Principles of Collaboration Between State and Local Public Health Officials

Adopted by the Joint Council of State and Local Health Officials

February, 2000


Policy development comprises one of the three core functions of governmental public health. Policy development activities conducted at federal, state, and local levels include the development of plans, priorities, statutes, ordinances, resource allocation discussions, and program requirements (including operational and fiscal accountability policies). As policy is developed at one level of government with implications for other levels of government, it is important to avoid unintended policy conflicts while assuring that the policy will achieve intended outcomes. These principles, developed by the Joint Council and ratified by the Boards of ASTHO and NACCHO, are intended to promote effective policy development at the interfaces of state and local public health departments.

Principle One: Resource Allocation

Principle 1A

Securing adequate resources for public health must be a joint responsibility between state and local health departments, and balance the needs of state and local service providers.

Principle 1B

State and local health departments should work together to design strategies and plans for allocation of federal and state public health resources.

Principle 1C

Resources should be allocated and services delivered as close to the location in need as possible, while considering other factors including economy of scale, accountability, and particular expertise.

Principle 1D

Resource allocation decisions should give priority consideration to local and state infrastructure needs wherever possible to assure that essential capacities are in place.

Principle Two: Policy Development

Principle 2A

Policies ought to be designed to provide the maximum benefit available to the health of the public.

Principle 2B

State and local policies ought to be aligned to the maximum degree possible.

Principle 2C

State policy planning and design efforts should incorporate the involvement of local public health agencies to assure a better fit with public health problems and needs.

Principle 2D

State health department priority development processes should incorporate local participation to ensure that relevant priorities are selected.

Principle 2E

State policy development should begin with sufficient advance notice to local and other partners to ensure adequate opportunities for local input and participation.

Principle 2F

State and local health department officials should have candid meetings to discuss and communicate opportunities or limits imposed by governmental or political entities.

Principle 2G

State and local health departments should work together to determine reasonable program reporting requirements.

Principle Three: Advocacy

Principle 3A

Local public health agencies should make every attempt to stay current with state public health policy issues, and to advocate with local boards of health, state legislatures and other relevant bodies for state health department proposals, where feasible.

Principle 3B

State and/or local health departments should form a means through which leadership of local health departments and/or state offices serving local communities can meet with each other periodically to share common issues including health policy issues (e.g. state associations of county and city health officials).

Principle 3C

Representatives of local health departments or state offices serving local communities should meet periodically with leaders from the central office of the state health department, and other relevant state leaders, to discuss policy advocacy issues.

Principle 3D

State and local public health agencies should become familiar with the state legislative process and the relationship between the administrative and legislative policy development processes.

Principle 3E

State and local health officials and/or leaders of state and local public health agencies should provide information to administrative and legislative bodies to assure that local conditions and realities are considered in the development of health policy.
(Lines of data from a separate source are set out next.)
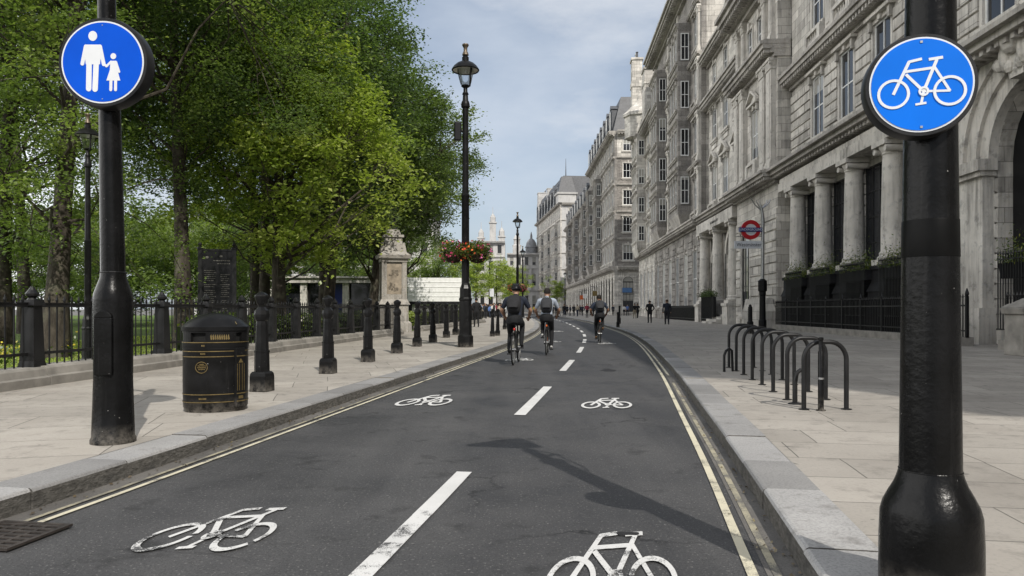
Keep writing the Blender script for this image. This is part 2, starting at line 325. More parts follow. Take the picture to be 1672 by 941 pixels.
    def ball(s, c, rx, ry=None, rz=None, n=12, m=8):
        ry = ry or rx; rz = rz or rx; vs = [(c[0], c[1], c[2] - rz)]; fs = []
        for i in range(1, m):
            p = -math.pi / 2 + math.pi * i / m
            for k in range(n): a = 2 * math.pi * k / n; vs.append((c[0] + rx * math.cos(p) * math.cos(a), c[1] + ry * math.cos(p) * math.sin(a), c[2] + rz * math.sin(p)))
        vs.append((c[0], c[1], c[2] + rz)); L = len(vs) - 1
        for k in range(n): fs.append((0, 1 + (k + 1) % n, 1 + k)); fs.append((L, L - n + k, L - n + (k + 1) % n))
        for i in range(m - 2):
            for k in range(n): a = 1 + i * n; k2 = (k + 1) % n; fs.append((a + k, a + k2, a + n + k2, a + n + k))
        s.add(vs, fs)
    def mesh(s, name, mats, smooth=False, bevel=0):
        me = bpy.data.meshes.new(name); me.from_pydata(s.v, [], s.f); me.update()
        if not isinstance(mats, (list, tuple)): mats = [mats]
        for m in mats: me.materials.append(M[m] if isinstance(m, str) else m)
        if len(mats) > 1: me.polygons.foreach_set('material_index', s.mi)
        if smooth:
            me.polygons.foreach_set('use_smooth', [True] * len(me.polygons))
            try: me.set_sharp_from_angle(angle=RAD(38))
            except Exception: pass
        return me
    def obj(s, name, mats, parent=None, smooth=False, bevel=0):
        return link(name, s.mesh(name, mats, smooth), parent, bevel=bevel)
def link(name, me, parent=None, mat=None, bevel=0):
    o = bpy.data.objects.new(name, me); COL.objects.link(o)
    if parent is not None: o.parent = parent
    if mat is not None: o.matrix_local = mat
    if bevel:
        b = o.modifiers.new('bevel', 'BEVEL'); b.width = bevel; b.segments = 2; b.limit_method = 'ANGLE'; b.angle_limit = RAD(40)
    return o
def tag(o, label, cat, group=None, kind=None):
    if label: o['label'] = label
    if cat: o['category'] = cat
    if group: o['group'] = group
    if kind: o['kind'] = kind
    return o
def thing(name, loc, label, cat, group=None, rz=0.0):
    o = bpy.data.objects.new(name, None); COL.objects.link(o); o.location = loc; o.rotation_euler = (0, 0, rz); o.empty_display_size = .2
    return tag(o, label, cat, group)
def kids(o): return [c for c in bpy.data.objects if c.parent is o]
def dup(root, loc=None, rz=None, label=None, group=None, scale=None):
    def cp(o, par):
        c = o.copy(); COL.objects.link(c)
        if par is not None: c.parent = par; c.matrix_parent_inverse = o.matrix_parent_inverse
        for k in kids(o): cp(k, c)
        return c
    r = cp(root, None)
    if loc is not None: r.location = loc
    if rz is not None: r.rotation_euler = (0, 0, rz)
    if scale is not None: r.scale = scale
    if label: r['label'] = label
    if group: r['group'] = group
    return r
def structure(name, mb, mats, label, smooth=False):
    return tag(mb.obj(name, mats, None, smooth), label, name.replace('_', ' '), None, 'structure')
def text_obj(body, size, parent, mat, loc, rot, name='lettering', ext=.002, sx=1.0):
    cu = bpy.data.curves.new('txt', 'FONT'); cu.body = body; cu.size = size; cu.align_x = 'CENTER'; cu.align_y = 'CENTER'; cu.extrude = ext
    t = bpy.data.objects.new('txt', cu); COL.objects.link(t); bpy.context.view_layer.update()
    me = bpy.data.meshes.new_from_object(t.evaluated_get(bpy.context.evaluated_depsgraph_get())); bpy.data.objects.remove(t)
    me.materials.clear(); me.materials.append(M[mat])
    o = link(name, me, parent); o.location = loc; o.rotation_euler = rot; o.scale = (sx, 1, 1); return o
def leaf_obj(name, P, size, tint, mat, parent=None, up=.7, asp=.62, seed=0):
    g = np.random.default_rng(seed + 5); N = len(P); n = g.normal(size=(N, 3)); n[:, 2] = np.abs(n[:, 2]) * .8 + up * .6; n /= np.linalg.norm(n, axis=1)[:, None]
    t = np.cross(n, g.normal(size=(N, 3))); t /= np.linalg.norm(t, axis=1)[:, None] + 1e-9; b = np.cross(n, t)
    s = (size * g.uniform(.65, 1.25, N))[:, None] if np.isscalar(size) else np.asarray(size)[:, None]
    V = np.stack([P - t * s * .5, P + b * s * asp * .5 + n * s * .12, P + t * s * .5, P - b * s * asp * .5 + n * s * .12], 1).reshape(-1, 3)
    me = bpy.data.meshes.new(name); me.vertices.add(4 * N); me.vertices.foreach_set('co', V.astype(np.float32).ravel())
    me.loops.add(4 * N); me.loops.foreach_set('vertex_index', np.arange(4 * N, dtype=np.int32)); me.polygons.add(N)
    me.polygons.foreach_set('loop_start', np.arange(0, 4 * N, 4, dtype=np.int32)); me.update(calc_edges=True)
    a = me.attributes.new('tint', 'FLOAT', 'POINT'); a.data.foreach_set('value', np.repeat(np.clip(tint, 0, 1), 4).astype(np.float32))
    me.materials.append(M[mat]); return link(name, me, parent)
def gp(px, py, z=0.0):
    """ground point under a reference pixel, used to set out the plan"""
    Y = (CH - z) * FPX / (py - HOR); return ((px - 836) * Y / FPX, Y, z)
PV = .13      # pavement height above the road
# ------------------------------------------------------------------ road, kerbs, pavements
LK = [(-5.65, -12), (-4.25, -3.5), (-2.9, 4.17), (-2.42, 7.38), (-1.3, 15.2), (-.42, 21.5), (.55, 30), (1.3, 39), (1.78, 48), (2.25, 66), (2.3, 110), (.6, 160), (-5, 230)]
RK = [(-1.27, -12), (.06, -4), (1.31, 3.3), (1.68, 5.43), (2.01, 7.46), (3.12, 14.5), (4.62, 25.7), (5.6, 36), (6.3, 49), (7.05, 70), (7.1, 110), (5.4, 160), (-.4, 230)]
def spline(pts, step=.6):
    out = []; n = len(pts)
    for i in range(n - 1):
        p0, p1, p2, p3 = pts[max(i - 1, 0)], pts[i], pts[i + 1], pts[min(i + 2, n - 1)]
        k = max(2, int(math.dist(p1, p2) / step))
        for j in range(k):
            t = j / k; r = []
            t1 = (p2[1] - p0[1]) or 1; t2 = (p3[1] - p1[1]) or 1; h = p2[1] - p1[1]
            m1 = (p2[0] - p0[0]) / t1; m2 = (p3[0] - p1[0]) / t2
            x = (2 * t**3 - 3 * t**2 + 1) * p1[0] + (t**3 - 2 * t**2 + t) * h * m1 + (-2 * t**3 + 3 * t**2) * p2[0] + (t**3 - t**2) * h * m2
            out.append((x, p1[1] + h * t))
    out.append(pts[-1]); return out
LP, RP = spline(LK), spline(RK)
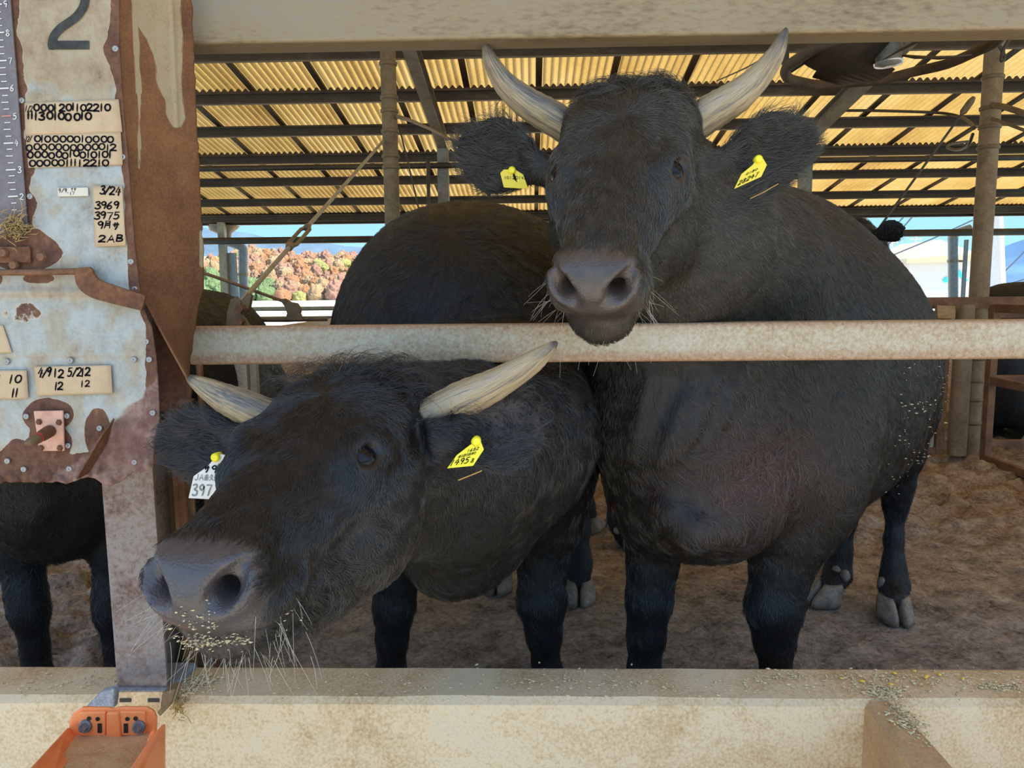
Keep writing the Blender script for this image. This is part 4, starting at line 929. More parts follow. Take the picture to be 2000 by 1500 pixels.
    mc = simple('cyan_paint', (.02, .55, .55), .5); mb = MB(); mb.prism([q(1842, 548, -.1), q(1848, 541, -.1), q(1856, 543, -.1), q(1858, 550, -.1), q(1846, 552, -.1)], (0, .1, 0)); mb.prism([q(1866, 536, -.1), q(1874, 527, -.1), q(1882, 540, -.1), q(1892, 548, -.1), q(1886, 550, -.1), q(1874, 540, -.1)], (0, .1, 0)); mb.build('wall_emblem', mc, h)
    # concrete utility pole with lines
    u = empty('utility_pole', P(1950, 600, 40)); tag(u, 'pale concrete utility pole beyond the right post', 'pole'); mb = MB(); mb.tube([P(1952, 640, 40), P(1943, 300, 40)], [.36, .26], 16); mb.build('shaft', simple('pale_concrete', (.42, .41, .38), .8), u)
    for k, (a, b) in enumerate((((1700, 440), (1690, 405)), ((1742, 500), (1742, 468)), ((1788, 505), (1789, 462)))):
        mb = MB(); c = P(a[0], 600, 90+20*k); t = P(b[0], b[1], 90+20*k); mb.tube([c, t], .16, 8); mb.bar(t+np.array([-1, 0, -.4]), t+np.array([1, 0, -.4]), .15, .15); tag(mb.build('distant_pole', M_WHITE), ('distant white pole topped by insulators above the cow hump', 'short distant white pole left of the house', 'distant white pole just left of the house roof')[k], 'pole')
    for k, (a, b) in enumerate((((1640, 560), (1770, 418)), ((1660, 560), (1785, 420)), ((1740, 500), (1900, 430)), ((1940, 552), (2040, 450)), ((1950, 560), (2080, 520)), ((1950, 570), (2080, 532)))):
        mb = MB(); mb.tube([P(a[0], a[1], 52), P((a[0]+b[0])/2, (a[1]+b[1])/2+2, 50), P(b[0], b[1], 48)], .045, 6)
        tag(mb.build('power_line', M_LINE), 'thin power line crossing the sky at the right', 'power line', 'power lines')
    # downpipes beside the far eave posts
    for (pxp, pxd, lab) in ((452, 475, 'grey downpipe with an elbow behind the tie rod'), (1883, 1861, 'grey downpipe with an elbow beside the right post')):
        r = empty('downpipe', P(pxd, 600, 11.9)); tag(r, lab, 'downpipe'); y0 = 492 if pxp < 1000 else 466
        mb = MB(); mb.tube([P(pxd+1, 640, 11.9), P(pxd, y0+8, 11.9), P(pxd, y0-2, 11.9)], [.07, .07, .075], 16); mb.build('pipe', M_PVC, r)
        s = -1 if pxp < 1000 else 1
        mb = MB(); mb.tube([P(*p) for p in smooth3([(pxd, y0, 11.9), (pxd, y0-7, 11.9), (pxd+s*10, y0-12, 11.9), (pxd+s*34, y0-20, 11.9)])], .062, 14); mb.build('elbow', M_WHITE if s > 0 else M_PVC, r)
        if s < 0: mb = MB(); mb.tube([P(437, 440, 11.9), P(437, 449, 11.9), P(439, 456, 11.9), P(439, 470, 11.9)], [.24, .20, .10, .09], 16); mb.build('rain_outlet', M_GREY, r)
        mb = MB(); c = P(pxd, y0+44, 11.9); mb.tube([c+np.array([0, 0, -.02]), c+np.array([0, 0, .02])], .08, 16); mb.bar(c, P(pxp, y0+44, 11.9), .03, .03); mb.build('clip', M_GALV_DULL, r)
        mb = MB(); a = P(pxp-7, 640, 11.75); b = P(pxp+7, y0+2, 11.75); mb.box((a[0], 11.72, -.2), (b[0], 11.80, b[2])); tag(mb.build('square_stud', M_PVC), 'grey square stud beside the '+('left' if s < 0 else 'right')+' downpipe', 'stud')

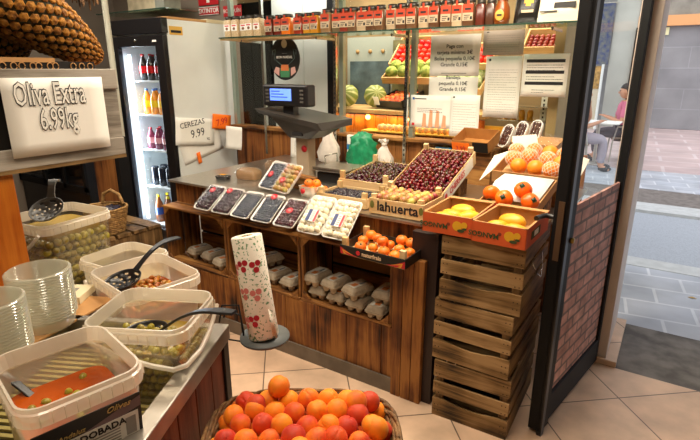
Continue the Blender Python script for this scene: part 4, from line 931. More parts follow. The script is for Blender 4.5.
for i, x in enumerate((-1.07, -1.01)): jar('plain', ['slim jar of reddish beans without a label on the glass shelf', 'slim jar of brown lentils beside the honey jar'][i], (x, 3.07, 1.847), P1('jar_bean%d' % i, ['5a2418', '4a2c1c'][i]), .055, .135)
t = thing('honey_jar', 'round amber honey jar with a gold round label on the glass shelf', 'jar', (-.94, 3.05, 1.847))
MB().lathe([(0, 0), (.04, .004), (.046, .04), (.042, .09), (.028, .12), (.028, .135)], 18).build('jar_body', P1('honey', '8a4410'), t); MB().lathe([(.03, .13), (.031, .155), (0, .156)], 14).build('lid', M_jlid, t)
MB().ball((0, -.045, .05), .026, 14, 8, (1, .12, 1.15)).build('gold_label', pm('gold_label', 'd8a848', .4), t); MB().b2((-.014, -.05, .045), (.014, -.0485, .055)).build('label_print', M_ink, t)
def snack(label, loc, w_, h, mat, lean, parts):
    t = thing('snack_bag', label, 'bag', loc, (lean, 0, 0)); n = 8; f, b_ = [], []
    vs = []
    for j in range(n+1):
        for i in range(n+1):
            u, v = i/n*2-1, j/n*2-1; th = .03*(1-u**4)*(1-v**4)+.003*math.sin(9*u+7*v)*(1-u*u)*(1-v*v); vs.append((u*w_/2, -th, (v+1)*h/2))
    m_ = (n+1)**2; vs += [(x, -y, z) for x, y, z in vs]
    fs = [(j*(n+1)+i, j*(n+1)+i+1, (j+1)*(n+1)+i+1, (j+1)*(n+1)+i) for j in range(n) for i in range(n)]
    fs += [tuple(m_+q for q in reversed(f_)) for f_ in fs]
    MB().add(vs, fs, 0, True).build('bag_body', mat, t)
    for nm, mt, (x0, z0, x1, z1) in parts: MB().box(((x0+x1)/2, -.031, (z0+z1)/2), (x1-x0, .002, z1-z0)).build(nm, mt, t)
    return t
snack('black snack bag with a yellow flower-like print, right of the honey jar', (-.80, 3.06, 1.850), .15, .22, pm('black_foil', '1c1a18', .25), -12, [('yellow_print', MATS['sticker_yellow'], (-.02, .1, .03, .13)), ('yellow_print', MATS['sticker_yellow'], (-.01, .085, .015, .1)), ('word_print', M_jcr, (-.03, .05, .035, .065))])
s_ = snack('large cream and yellow snack bag lying at the right end of the glass shelf', (-.64, 3.06, 1.850), .25, .21, pm('cream_foil', 'dcd2bc', .3), -14, [('yellow_print', MATS['sticker_yellow'], (-.09, .14, .06, .19)), ('black_band', M_ink, (-.02, .065, .09, .095)), ('thin_band', M_ink, (-.09, .045, .0, .052))])
# oval hanging sign
t = thing('oval_sign', 'round black hanging sign with a white rim drawing and food pictures', 'sign', (-2.66, 3.17, 1.685))
pts = [(.148*math.cos(2*math.pi*k/40), .162*math.sin(2*math.pi*k/40)) for k in range(40)]
MY = lambda y: Matrix.Translation((0, y, 0)) @ Matrix.Rotation(R(90), 4, 'X')
MB().prism(pts, -.008, 0, M=MY(0)).build('sign_board', pm('sign_black', '1a1c1c', .35), t)
MB().prism([(.028*math.cos(k*.42), .11+.032*math.sin(k*.42)) for k in range(15)], 0, .001, M=MY(0)).build('round_crest', pm('crest_cream', 'c8c0a0', .6), t)
text('BON NADAL', .028, t, (0, -.0015, .01), (90, 0, 0), M_paper, 'sign_words'); text('. . . .', .025, t, (0, -.0015, .045), (90, 0, 0), M_paper, 'sign_words')
mb = MB(); mb.tube([(-.115, -.002, .03), (-.12, -.002, .06), (-.09, -.002, .07), (-.1, -.002, .0), (-.06, -.002, -.03), (-.03, -.002, -.05)], .0015, 4); mb.tube([(.115, -.002, .03), (.12, -.002, .06), (.09, -.002, .07), (.1, -.002, .0), (.06, -.002, -.03), (.03, -.002, -.05)], .0015, 4); mb.build('line_drawing', pm('sign_line_teal', '7a9a94', .6), t)
MB().prism([(-.045, -.14), (.045, -.14), (.05, -.07), (-.05, -.07)], 0, .001, M=MY(0)).build('green_cup', pm('sign_green', '3a7a50', .6), t)
MB().prism([(-.04, -.09), (.04, -.09), (.035, -.045), (-.035, -.045)], 0, .002, M=MY(0)).build('orange_food', pm('sign_orange', 'c8703a', .6), t)
MB().prism([(-.115, -.10), (-.06, -.13), (-.055, -.07), (-.09, -.06)], 0, .001, M=MY(0)).build('pink_food', pm('sign_pink', 'c89a90', .6), t); MB().prism([(.06, -.13), (.11, -.1), (.10, -.06), (.06, -.07)], 0, .001, M=MY(0)).build('pink_food', MATS['sign_pink'], t)
MB().tube([(0, -.002, .16), (0, .0, .178)], .0015, 5).build('hanging_wire', M_chrome, t)
# notices on the window
def notice(label, x0, x1, z0, z1, build, mat=M_paper, y=3.335, rot=0):
    t = thing('paper_notice', label, 'paper', ((x0+x1)/2, y, (z0+z1)/2), (0, rot, 0)); sheet('paper_sheet', x1-x0, z1-z0, mat, t, (0, 0, 0), (0, 0, 0)); build(t, x1-x0, z1-z0)
def tx(t, s, size, z, x=0, **k): text(s, size, t, (x, -.0012, z), (90, 0, 0), M_ink, 'printed_text', **k)
def n1_(t, w_, h): tx(t, 'Paga con\ntarjeta mínimo 3€\nBolsa pequeña 0,10€\nGrande 0,15€', .034, .0, bold=.0003); MB().b2((-.09, -.0014, -.115), (.09, -.0008, -.112)).build('underline', M_ink, t)
def n2_(t, w_, h): tx(t, 'Bandeja\npequeña 0.10€\nGrande 0.15€', .034, .09, bold=.0003)
notice('white notice about paying by card and bag prices, upper one', -1.50, -1.15, 1.56, 1.825, n1_); notice('white notice reading Bandeja with tray prices, below the bag price notice', -1.50, -1.15, 1.29, 1.555, n2_)
M_peachp = pm('print_peach', 'e0a47c', .6)
def n3_(t, w_, h):
    mb = MB()
    for k, x in enumerate((-.05, -.0, .05, .1)):
        hh = h*(.28+.12*math.sin(math.pi*(k+.7)/4.2)*2); pts = [(x-.017, -h*.47), (x+.017, -h*.47), (x+.013, -h*.47+hh), (x-.008, -h*.47+hh*1.06)]
        mb.prism(pts, 0, .0006, M=Matrix.Translation((0, -.0008, 0)) @ Matrix.Rotation(R(90), 4, 'X'))
    mb.build('peach_arches', M_peachp, t); MB().b2((-w_*.46, -.0014, h*.36), (-w_*.46+.016, -.0008, h*.43)).build('blue_logo', pm('logo_blue', '2a5aa8', .5), t)
    MB().b2((-w_*.46, -.0014, -h*.44), (-w_*.46+.02, -.0008, -h*.36)).build('red_logo', M_red, t); lines('small_print', w_*.6, 3, .01, .012, t, M_ink, (-.01, -.0015, .012), (0, 0, 0)); MB().b2((-w_*.40, -.0014, h*.375), (-w_*.12, -.0008, h*.405)).build('heading_line', M_ink, t)
notice('landscape certificate with peach arches at the left bottom of the window', -1.63, -1.315, 1.205, 1.43, n3_, y=3.325)
def doc(rows, head=None, seed=3):
    def f(t, w_, h):
        if head: tx(t, head, .018, h*.40, -w_*.2)
        MB().b2((-w_*.42, -.0014, h*.42), (-w_*.36, -.0008, h*.46)).build('small_logo', M_ink, t)
        lines('small_print', w_*.8, rows, h*.28, h*.72/rows, t, pm('grey_print', '8a8880', .8), (0, -.0012, 0), (0, 0, 0), .0022, seed)
    return f
notice('white letter with a small heading between the certificate and the long letter', -1.325, -1.12, 1.16, 1.44, doc(12, None, 5), y=3.315)
notice('greyish form hanging top right of the bag price notice', -1.135, -.875, 1.69, 1.84, doc(8, None, 7), pm('grey_paper', 'b9b0a4', .8))
notice('long white letter pinned below the greyish form', -1.105, -.875, 1.30, 1.685, doc(18, None, 9))
def n6_(t, w_, h):
    mb = MB()
    for z in (.30, .04, -.22): mb.b2((-w_*.42, -.0016, h*z), (w_*.42, -.0008, h*(z+.075)))
    mb.build('black_bars', M_ink, t); lines('small_print', w_*.8, 3, h*.24, h*.06, t, M_ink, (0, -.0012, 0), (0, 0, 0), .003, 4); lines('small_print', w_*.8, 2, h*-.03, h*.06, t, M_ink, (0, -.0012, 0), (0, 0, 0), .003, 6); lines('small_print', w_*.5, 2, h*-.34, h*.06, t, M_ink, (0, -.0012, 0), (0, 0, 0), .003, 8)
notice('white notice with three black bars next to the door frame', -.87, -.60, 1.44, 1.695, n6_)
t = thing('cardboard_price', 'blue and white price tag below the certificate on the wooden wall', 'card', (-1.36, 3.31, 1.06)); MB().b2((-.06, 0, -.012), (.06, .004, .02)).build('tag_sheet', MATS['print_blue'], t)
t = thing('side_glass_shelf', 'short glass shelf over the fridge carrying cartons', 'shelf', (-4.4, 3.1, 2.10)); MB().b2((-.4, -.12, 0), (.62, .25, .008)).build('glass_plate', M_gshelf, t); MB().b2((-.4, -.123, 0), (.62, -.12, .009)).build('glass_edge', M_gedge, t)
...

Principle Four: National Coordination

Principle 4A

State and local public health officials should work together and in partnership with their national associations (ASTHO and NACCHO) to advocate for more state and local involvement in the development of national priorities, agendas and other forms of policy affecting state and local health departments.

Principle 4B

Representatives of ASTHO, NACCHO, and the Joint Council should work with federal agencies to promote state and local participation in the development of national policies, which include, program design, funding allocation strategies, regulations and guidelines.

The Joint Council of State and Local Health Officials comprises the officers of the Association of State and Territorial Health Officials (ASTHO) and the National Association of County and City Health Officials (NACCHO). The Council was established to improve the effectiveness of governmental public health. The Council accomplishes its purpose by working to enhance the capacity for cooperative problem solving and systems development at the administrative and executive levels of local, state and federal public health organizations.